YOUR TASK:
Search the material for the string "Blender", then return every line where it is found.

DATA RECORDS:
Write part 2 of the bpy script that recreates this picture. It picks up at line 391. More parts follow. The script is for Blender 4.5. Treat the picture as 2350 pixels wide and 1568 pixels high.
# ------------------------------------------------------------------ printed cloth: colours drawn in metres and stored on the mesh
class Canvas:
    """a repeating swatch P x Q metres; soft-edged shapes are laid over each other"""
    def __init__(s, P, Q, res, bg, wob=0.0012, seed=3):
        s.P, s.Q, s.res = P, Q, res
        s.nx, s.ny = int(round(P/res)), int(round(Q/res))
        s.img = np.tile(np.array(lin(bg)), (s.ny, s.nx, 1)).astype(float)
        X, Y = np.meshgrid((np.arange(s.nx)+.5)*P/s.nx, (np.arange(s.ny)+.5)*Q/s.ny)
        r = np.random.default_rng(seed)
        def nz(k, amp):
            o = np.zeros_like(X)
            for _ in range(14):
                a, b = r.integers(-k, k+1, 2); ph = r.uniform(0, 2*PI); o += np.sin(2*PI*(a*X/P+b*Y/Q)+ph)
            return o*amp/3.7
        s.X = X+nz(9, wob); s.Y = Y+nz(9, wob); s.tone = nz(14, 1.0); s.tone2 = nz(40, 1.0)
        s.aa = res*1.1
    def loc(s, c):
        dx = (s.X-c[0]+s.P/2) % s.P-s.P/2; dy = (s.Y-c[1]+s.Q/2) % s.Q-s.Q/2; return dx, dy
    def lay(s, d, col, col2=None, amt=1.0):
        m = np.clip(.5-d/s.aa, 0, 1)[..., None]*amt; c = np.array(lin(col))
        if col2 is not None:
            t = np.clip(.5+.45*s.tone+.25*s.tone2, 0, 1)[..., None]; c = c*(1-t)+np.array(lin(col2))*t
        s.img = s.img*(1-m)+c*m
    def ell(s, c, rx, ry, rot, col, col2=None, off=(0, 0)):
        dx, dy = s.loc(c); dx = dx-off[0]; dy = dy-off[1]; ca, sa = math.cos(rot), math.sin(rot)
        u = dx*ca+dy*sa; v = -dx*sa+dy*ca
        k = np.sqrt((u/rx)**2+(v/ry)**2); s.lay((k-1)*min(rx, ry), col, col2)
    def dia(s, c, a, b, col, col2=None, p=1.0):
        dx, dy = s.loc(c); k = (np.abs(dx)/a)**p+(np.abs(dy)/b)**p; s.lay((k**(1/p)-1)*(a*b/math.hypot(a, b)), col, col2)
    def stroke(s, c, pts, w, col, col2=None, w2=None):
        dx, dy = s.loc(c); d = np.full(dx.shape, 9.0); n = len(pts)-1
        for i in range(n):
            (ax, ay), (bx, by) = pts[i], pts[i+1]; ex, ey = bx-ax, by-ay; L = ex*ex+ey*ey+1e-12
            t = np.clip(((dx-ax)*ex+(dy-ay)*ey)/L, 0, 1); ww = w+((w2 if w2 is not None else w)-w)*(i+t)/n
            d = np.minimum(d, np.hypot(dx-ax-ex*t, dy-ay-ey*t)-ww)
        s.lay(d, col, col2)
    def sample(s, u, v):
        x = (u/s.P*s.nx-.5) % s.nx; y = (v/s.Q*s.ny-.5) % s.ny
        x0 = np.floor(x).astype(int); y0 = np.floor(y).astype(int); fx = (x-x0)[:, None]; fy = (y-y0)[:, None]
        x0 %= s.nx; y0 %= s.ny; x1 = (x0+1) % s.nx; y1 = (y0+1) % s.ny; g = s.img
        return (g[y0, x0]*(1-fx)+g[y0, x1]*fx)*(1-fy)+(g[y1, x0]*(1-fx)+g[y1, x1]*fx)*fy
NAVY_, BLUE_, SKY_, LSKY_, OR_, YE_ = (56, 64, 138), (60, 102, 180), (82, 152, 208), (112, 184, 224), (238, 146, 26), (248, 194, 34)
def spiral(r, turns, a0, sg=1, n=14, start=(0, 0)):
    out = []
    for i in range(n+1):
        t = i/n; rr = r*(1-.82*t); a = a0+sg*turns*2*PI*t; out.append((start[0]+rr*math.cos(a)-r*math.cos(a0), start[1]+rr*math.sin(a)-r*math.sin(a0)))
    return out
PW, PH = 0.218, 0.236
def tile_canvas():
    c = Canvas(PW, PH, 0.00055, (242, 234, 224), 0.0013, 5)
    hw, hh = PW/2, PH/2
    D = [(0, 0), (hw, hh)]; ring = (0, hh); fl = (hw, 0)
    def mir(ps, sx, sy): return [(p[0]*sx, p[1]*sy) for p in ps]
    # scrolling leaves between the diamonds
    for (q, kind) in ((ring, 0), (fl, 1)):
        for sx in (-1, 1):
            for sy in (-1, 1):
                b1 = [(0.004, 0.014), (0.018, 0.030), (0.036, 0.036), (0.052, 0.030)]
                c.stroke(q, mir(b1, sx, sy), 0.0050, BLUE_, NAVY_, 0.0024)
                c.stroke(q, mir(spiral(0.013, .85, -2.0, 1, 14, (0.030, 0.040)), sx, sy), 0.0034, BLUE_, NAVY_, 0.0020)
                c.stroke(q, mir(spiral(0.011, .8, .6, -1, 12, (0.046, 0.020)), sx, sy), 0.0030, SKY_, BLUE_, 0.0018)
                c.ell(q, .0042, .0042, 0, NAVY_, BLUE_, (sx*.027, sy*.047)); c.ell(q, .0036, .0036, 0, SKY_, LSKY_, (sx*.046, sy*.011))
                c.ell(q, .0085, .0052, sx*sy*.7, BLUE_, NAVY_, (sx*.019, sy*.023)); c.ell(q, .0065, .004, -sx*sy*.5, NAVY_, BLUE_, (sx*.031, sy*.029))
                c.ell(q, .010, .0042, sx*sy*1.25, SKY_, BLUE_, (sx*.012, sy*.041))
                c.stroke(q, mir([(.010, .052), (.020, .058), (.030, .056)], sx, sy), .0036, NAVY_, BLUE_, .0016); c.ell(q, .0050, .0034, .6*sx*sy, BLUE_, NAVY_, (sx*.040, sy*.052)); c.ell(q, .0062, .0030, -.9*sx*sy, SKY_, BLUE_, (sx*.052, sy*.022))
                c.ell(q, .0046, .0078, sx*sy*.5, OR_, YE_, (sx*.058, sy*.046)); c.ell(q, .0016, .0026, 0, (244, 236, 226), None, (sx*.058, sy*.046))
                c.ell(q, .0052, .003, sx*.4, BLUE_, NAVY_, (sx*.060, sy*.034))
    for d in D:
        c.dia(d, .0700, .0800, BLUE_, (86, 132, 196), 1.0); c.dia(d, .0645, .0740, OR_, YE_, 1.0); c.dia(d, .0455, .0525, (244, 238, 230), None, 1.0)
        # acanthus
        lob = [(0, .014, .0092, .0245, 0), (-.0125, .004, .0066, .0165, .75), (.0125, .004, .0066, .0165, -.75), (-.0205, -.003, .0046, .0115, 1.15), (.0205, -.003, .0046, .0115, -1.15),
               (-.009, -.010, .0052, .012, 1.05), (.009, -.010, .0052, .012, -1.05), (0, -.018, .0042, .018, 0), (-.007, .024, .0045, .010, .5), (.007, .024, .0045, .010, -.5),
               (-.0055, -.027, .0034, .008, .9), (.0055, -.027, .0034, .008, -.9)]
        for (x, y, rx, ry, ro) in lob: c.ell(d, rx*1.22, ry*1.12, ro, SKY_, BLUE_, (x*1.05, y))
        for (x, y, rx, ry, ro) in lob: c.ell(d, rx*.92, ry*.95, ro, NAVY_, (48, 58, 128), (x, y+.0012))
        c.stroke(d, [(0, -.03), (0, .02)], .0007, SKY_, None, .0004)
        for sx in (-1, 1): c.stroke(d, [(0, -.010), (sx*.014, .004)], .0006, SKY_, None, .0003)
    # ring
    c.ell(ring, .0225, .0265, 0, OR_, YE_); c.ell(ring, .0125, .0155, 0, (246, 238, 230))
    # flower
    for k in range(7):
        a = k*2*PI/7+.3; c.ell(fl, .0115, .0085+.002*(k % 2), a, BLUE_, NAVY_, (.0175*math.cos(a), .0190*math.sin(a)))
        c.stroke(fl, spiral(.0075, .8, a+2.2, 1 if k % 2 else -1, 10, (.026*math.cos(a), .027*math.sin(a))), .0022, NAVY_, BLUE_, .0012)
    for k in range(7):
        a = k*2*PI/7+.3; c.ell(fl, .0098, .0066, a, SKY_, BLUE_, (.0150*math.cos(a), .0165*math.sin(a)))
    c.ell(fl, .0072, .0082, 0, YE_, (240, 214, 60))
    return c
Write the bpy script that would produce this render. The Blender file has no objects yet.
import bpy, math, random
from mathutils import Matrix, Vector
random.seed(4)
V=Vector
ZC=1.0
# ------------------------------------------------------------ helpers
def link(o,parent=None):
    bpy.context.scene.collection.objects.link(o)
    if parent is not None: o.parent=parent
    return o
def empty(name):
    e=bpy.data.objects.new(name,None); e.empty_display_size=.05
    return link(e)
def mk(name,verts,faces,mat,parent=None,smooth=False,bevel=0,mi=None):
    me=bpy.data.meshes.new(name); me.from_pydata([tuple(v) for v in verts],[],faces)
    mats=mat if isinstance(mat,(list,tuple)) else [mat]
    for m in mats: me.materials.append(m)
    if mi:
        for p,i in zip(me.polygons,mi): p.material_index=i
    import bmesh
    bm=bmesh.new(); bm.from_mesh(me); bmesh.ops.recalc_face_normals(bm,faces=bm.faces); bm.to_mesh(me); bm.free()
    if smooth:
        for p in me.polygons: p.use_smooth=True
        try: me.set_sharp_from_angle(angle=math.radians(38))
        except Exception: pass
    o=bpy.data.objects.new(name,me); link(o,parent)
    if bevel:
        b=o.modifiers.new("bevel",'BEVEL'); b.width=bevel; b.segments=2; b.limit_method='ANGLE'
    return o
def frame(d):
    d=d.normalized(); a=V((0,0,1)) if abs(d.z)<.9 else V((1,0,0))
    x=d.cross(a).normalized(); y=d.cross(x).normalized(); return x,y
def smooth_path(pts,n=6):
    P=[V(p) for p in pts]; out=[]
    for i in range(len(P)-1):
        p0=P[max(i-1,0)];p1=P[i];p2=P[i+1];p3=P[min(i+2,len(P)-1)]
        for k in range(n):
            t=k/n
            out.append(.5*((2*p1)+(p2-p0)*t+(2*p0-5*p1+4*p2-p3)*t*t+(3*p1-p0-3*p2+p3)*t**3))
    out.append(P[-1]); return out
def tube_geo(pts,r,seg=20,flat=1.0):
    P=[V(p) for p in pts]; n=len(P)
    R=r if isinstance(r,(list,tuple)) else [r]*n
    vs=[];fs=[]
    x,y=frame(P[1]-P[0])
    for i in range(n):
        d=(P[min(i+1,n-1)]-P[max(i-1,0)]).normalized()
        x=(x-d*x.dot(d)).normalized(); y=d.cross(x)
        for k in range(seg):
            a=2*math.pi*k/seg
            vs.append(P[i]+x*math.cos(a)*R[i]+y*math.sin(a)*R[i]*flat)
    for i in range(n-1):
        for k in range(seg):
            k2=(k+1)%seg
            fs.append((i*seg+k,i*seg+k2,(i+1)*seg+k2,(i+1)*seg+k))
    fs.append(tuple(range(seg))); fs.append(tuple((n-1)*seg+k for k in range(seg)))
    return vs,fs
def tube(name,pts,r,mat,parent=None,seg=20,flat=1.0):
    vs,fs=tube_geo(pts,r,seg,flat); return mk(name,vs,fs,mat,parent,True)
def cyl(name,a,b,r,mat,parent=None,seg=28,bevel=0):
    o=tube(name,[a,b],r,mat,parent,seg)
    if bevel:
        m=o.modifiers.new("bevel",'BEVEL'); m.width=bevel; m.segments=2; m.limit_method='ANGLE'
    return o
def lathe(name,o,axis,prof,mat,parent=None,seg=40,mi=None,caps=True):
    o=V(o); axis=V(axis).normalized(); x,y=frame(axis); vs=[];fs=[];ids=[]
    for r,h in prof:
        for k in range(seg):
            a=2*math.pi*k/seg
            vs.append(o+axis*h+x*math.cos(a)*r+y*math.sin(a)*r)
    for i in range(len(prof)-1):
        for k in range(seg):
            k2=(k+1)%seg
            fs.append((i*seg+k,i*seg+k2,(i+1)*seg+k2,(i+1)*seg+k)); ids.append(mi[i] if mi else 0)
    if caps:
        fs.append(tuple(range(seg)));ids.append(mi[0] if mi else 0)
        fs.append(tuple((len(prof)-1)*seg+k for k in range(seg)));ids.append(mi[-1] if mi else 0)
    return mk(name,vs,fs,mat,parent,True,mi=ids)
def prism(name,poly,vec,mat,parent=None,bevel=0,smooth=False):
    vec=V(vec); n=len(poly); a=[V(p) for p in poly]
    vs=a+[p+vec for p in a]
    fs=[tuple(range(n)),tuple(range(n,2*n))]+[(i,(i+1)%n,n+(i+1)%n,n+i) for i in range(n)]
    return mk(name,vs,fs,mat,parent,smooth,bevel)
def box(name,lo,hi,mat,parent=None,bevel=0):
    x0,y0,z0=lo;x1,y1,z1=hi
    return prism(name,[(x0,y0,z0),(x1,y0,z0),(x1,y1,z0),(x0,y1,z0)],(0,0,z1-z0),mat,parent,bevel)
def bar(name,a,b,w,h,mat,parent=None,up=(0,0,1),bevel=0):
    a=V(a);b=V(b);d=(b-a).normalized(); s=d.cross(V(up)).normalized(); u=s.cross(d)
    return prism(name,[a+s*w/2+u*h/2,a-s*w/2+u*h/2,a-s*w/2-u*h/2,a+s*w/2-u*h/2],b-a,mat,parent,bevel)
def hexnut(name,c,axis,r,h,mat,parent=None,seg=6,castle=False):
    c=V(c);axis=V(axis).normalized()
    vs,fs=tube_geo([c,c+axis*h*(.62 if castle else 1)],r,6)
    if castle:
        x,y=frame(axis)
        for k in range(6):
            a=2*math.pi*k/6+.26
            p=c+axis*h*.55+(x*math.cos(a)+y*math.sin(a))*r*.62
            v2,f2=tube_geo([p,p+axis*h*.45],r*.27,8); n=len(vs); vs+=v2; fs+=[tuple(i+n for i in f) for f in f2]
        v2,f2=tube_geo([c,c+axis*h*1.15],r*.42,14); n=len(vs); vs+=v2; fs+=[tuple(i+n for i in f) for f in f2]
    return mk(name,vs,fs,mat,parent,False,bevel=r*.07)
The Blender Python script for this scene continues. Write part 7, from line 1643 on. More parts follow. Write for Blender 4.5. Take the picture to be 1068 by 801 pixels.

FULL SOLUTION:
Write part 2 of the bpy script that recreates this picture. It picks up at line 391. More parts follow. The script is for Blender 4.5. Treat the picture as 2350 pixels wide and 1568 pixels high.
Write the bpy script that would produce this render. The Blender file has no objects yet.
The Blender Python script for this scene continues. Write part 7, from line 1643 on. More parts follow. Write for Blender 4.5. Take the picture to be 1068 by 801 pixels.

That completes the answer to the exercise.